>>>>

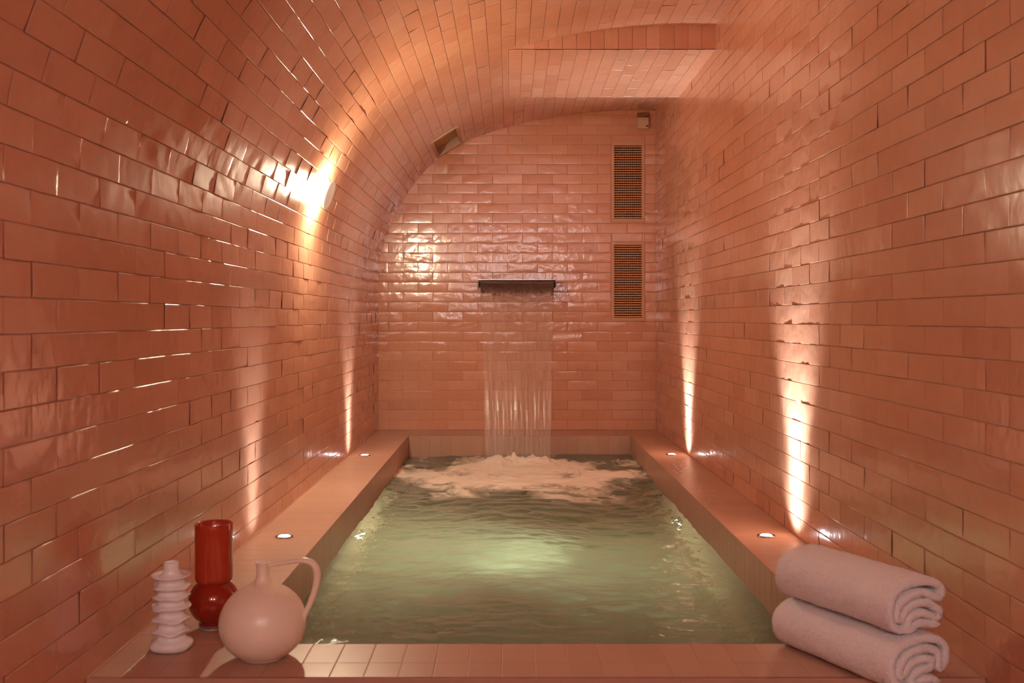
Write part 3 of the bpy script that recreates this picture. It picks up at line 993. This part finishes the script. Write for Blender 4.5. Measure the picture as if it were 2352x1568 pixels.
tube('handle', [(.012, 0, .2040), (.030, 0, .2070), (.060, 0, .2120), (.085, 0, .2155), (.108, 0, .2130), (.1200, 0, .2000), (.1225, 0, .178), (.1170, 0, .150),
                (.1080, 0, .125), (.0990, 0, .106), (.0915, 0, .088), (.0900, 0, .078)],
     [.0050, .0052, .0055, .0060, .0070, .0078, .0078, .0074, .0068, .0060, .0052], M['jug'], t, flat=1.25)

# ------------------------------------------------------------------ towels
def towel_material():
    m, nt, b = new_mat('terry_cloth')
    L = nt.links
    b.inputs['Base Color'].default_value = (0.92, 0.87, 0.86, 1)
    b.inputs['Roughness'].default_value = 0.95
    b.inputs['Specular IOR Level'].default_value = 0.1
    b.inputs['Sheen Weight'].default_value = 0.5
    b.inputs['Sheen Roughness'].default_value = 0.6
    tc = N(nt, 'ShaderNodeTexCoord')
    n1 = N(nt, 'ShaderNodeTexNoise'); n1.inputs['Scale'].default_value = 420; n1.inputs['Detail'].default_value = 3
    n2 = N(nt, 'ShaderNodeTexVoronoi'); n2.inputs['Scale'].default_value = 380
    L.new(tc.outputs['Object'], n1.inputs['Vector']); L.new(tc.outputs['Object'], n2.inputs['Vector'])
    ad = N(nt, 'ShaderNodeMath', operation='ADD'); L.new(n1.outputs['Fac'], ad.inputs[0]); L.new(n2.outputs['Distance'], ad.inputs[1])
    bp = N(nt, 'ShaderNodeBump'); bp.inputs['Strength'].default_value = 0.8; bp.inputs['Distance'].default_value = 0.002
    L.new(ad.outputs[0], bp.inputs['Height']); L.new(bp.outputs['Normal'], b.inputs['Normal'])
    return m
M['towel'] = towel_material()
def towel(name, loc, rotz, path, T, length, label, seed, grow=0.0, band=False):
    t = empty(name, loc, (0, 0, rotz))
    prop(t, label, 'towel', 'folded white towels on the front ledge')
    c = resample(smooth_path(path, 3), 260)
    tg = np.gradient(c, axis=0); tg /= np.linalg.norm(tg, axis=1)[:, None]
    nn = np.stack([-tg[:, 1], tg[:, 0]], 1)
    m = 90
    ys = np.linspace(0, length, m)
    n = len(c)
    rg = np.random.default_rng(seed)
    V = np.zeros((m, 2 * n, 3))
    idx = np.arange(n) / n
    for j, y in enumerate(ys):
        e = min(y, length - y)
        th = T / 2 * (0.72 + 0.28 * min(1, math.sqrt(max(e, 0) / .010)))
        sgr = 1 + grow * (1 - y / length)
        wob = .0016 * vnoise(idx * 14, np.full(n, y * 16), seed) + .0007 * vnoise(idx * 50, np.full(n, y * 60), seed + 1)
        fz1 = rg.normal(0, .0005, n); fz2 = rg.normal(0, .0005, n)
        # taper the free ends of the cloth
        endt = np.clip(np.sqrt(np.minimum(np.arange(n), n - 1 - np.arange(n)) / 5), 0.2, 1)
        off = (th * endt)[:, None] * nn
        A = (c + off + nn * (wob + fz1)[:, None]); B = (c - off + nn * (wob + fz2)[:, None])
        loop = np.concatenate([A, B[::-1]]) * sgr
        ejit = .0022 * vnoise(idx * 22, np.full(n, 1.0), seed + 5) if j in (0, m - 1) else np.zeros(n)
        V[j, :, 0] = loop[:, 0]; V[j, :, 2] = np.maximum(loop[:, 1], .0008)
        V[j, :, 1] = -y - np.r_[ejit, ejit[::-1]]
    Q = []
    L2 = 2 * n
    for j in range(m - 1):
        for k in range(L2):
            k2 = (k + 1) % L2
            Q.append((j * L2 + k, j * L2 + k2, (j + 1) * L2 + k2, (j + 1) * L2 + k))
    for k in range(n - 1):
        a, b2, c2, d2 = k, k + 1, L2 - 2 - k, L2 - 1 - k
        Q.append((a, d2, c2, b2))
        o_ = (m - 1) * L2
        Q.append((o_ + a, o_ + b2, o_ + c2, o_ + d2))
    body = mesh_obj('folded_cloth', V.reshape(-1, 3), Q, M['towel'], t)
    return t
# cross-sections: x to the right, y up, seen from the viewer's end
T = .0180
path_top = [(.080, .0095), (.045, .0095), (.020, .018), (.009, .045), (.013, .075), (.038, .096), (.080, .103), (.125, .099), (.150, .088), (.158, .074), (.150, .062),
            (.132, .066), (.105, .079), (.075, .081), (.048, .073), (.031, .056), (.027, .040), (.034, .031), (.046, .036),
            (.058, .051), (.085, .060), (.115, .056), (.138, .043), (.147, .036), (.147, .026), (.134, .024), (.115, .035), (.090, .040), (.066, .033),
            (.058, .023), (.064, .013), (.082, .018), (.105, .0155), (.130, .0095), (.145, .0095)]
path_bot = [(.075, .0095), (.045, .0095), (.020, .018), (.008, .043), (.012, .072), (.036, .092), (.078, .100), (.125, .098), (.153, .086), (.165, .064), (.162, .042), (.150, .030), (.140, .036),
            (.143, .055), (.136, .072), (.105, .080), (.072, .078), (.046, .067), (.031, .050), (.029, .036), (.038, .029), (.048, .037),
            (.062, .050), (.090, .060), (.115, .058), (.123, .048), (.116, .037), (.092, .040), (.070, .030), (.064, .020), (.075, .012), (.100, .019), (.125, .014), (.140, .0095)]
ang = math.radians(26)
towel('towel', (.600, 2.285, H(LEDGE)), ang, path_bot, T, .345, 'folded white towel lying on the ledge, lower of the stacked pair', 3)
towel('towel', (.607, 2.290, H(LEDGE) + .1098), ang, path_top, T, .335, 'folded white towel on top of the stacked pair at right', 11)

<<<<
>>>>

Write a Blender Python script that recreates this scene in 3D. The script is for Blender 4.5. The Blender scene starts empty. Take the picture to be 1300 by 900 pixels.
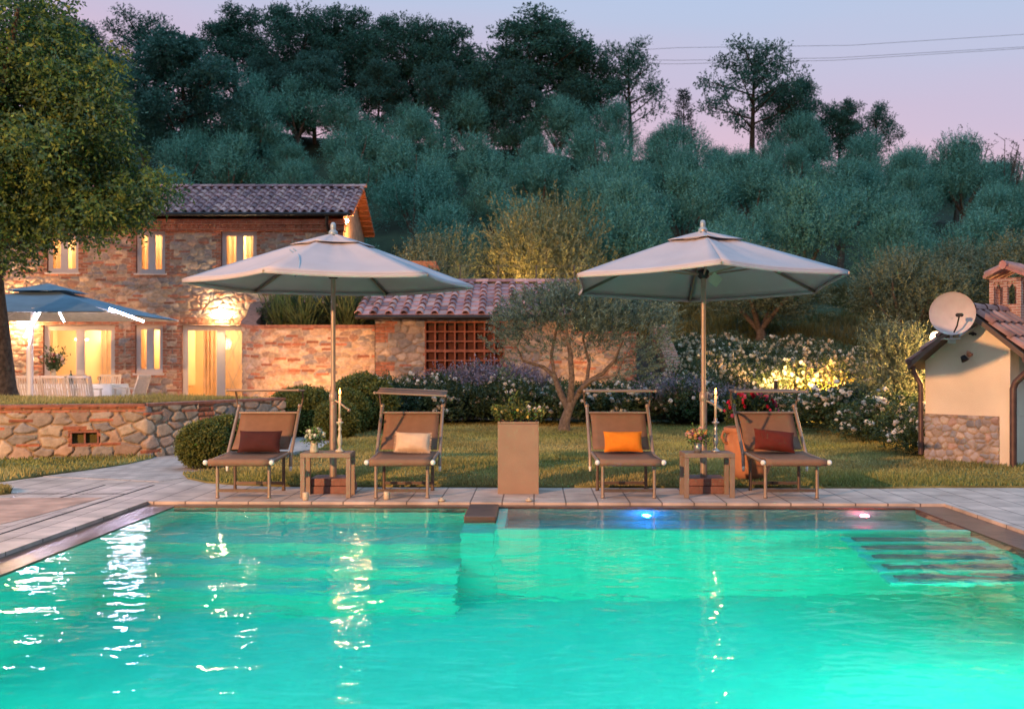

<<<<

Aim: Where a line contains the string "empty", extract that line.

Written response:
    t = empty(name, loc, (0, 0, rotz))
Write a Blender Python script that recreates this scene in 3D. The script is for Blender 4.5. The Blender scene starts empty. Take the picture to be 1300 by 900 pixels.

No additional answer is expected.